Neoteric poets used Callimachean forms evolved from Callimachus and the like-minded poets, which produced provocative and alternative poetry. They imitated genres used by Callimachus, concentrating on stylistic exquisiteness and coming up with a new emphasis in subject matter. Catullus also used exquisite style and focussed in subject matter. However, there is one characteristic that is particular from Catullus poetry, the theme of Lesbia, the poetry to and about the commanding, agonising, wonderful mistress. This theme is a highly distinctive part of his poetry. Before this time, no single ancient poet had written a piece of or a series of poems that dealt in depth with a relationship with a single lover. This poetry, which is characteristic of Catullus, is not characteristic of other neoteric writers. Catullus reinvents literature by bringing the subject of love.

The writer has put neoteric narrative at his service. The result is something original and fascinating, a neoteric form consciously adapted to a particular and untypical end. He achieves this by showing how myth not only has the ability to be recreated but at times can be one-sided. Catullus 64 takes Greek myth as a spectacle to be enjoyed by the belated Romans. He brings up subjects that must have been forgotten by his contemporaries.

The poem is political as it compares the archaic Greek heroism with the Callimachean exquisiteness and unconventional tendency to ecphrasis with the theme of love and the heroines characters at the forefront of the poem. Catullus 64 is not an imitation of Alexandrian poetry, but an invitation for Roman elite to enter into the archaic Greek world, seeing it in part through Alexandrian eyes.

The poem’s labyrinthine temporality is also connected to the author’s identification with the Greek past, just as the neoteric poets are. The poem does not produce a sense of present or past, Romanness or Greekness. Instead, it offers an ironic perspective of archaic mythological stories, all intersecting with each other. The author draws an imaginative literature in which love and heroism, subject-hood and object-hood, the personal and the political, intersect with each other. This is the consequence of seeing the past as an erotic object.

We can conclude that Catullus 64 is defined as neoteric poetry as it is an epyllion that reflects on Callimachean exquisiteness and deals with unconventional and fantastic subject matter. The poem shows Grecizing fancy also and breaks with the conventional Greek heroic style.
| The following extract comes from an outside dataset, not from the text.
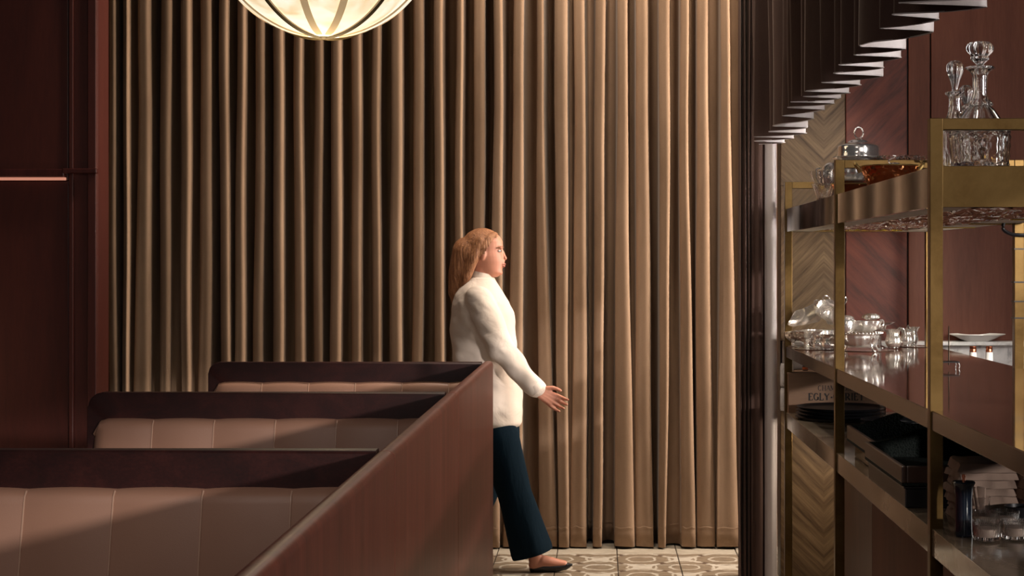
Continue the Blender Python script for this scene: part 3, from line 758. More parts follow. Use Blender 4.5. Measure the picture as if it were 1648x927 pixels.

However, the author introduces ecphrasis and entertains himself by portraying a heroine that is praised by her virtue of love in contrast to the conventional virtue of glory personified on Achilles. The author recreates himself with a labyrinthian time and space game in which the Argonautica is present but as a disordered story, not reflecting the Apollonian story. This apparent time disorder is intentional and focusses on portraying a time which cannot be shared between Ariadne and Medea as the new heroine’s virtue wasn’t part of the old Greek and Alexandrian’s era.

Catullus adopted the neoteric style and reinvented it to propose a new era of writing in which literature does not focus anymore on heroical glory stories but focuses on private lives and loving heroines. This is the beginning of a new model of writing which eventually gave birth to puellae and elegiac poetry.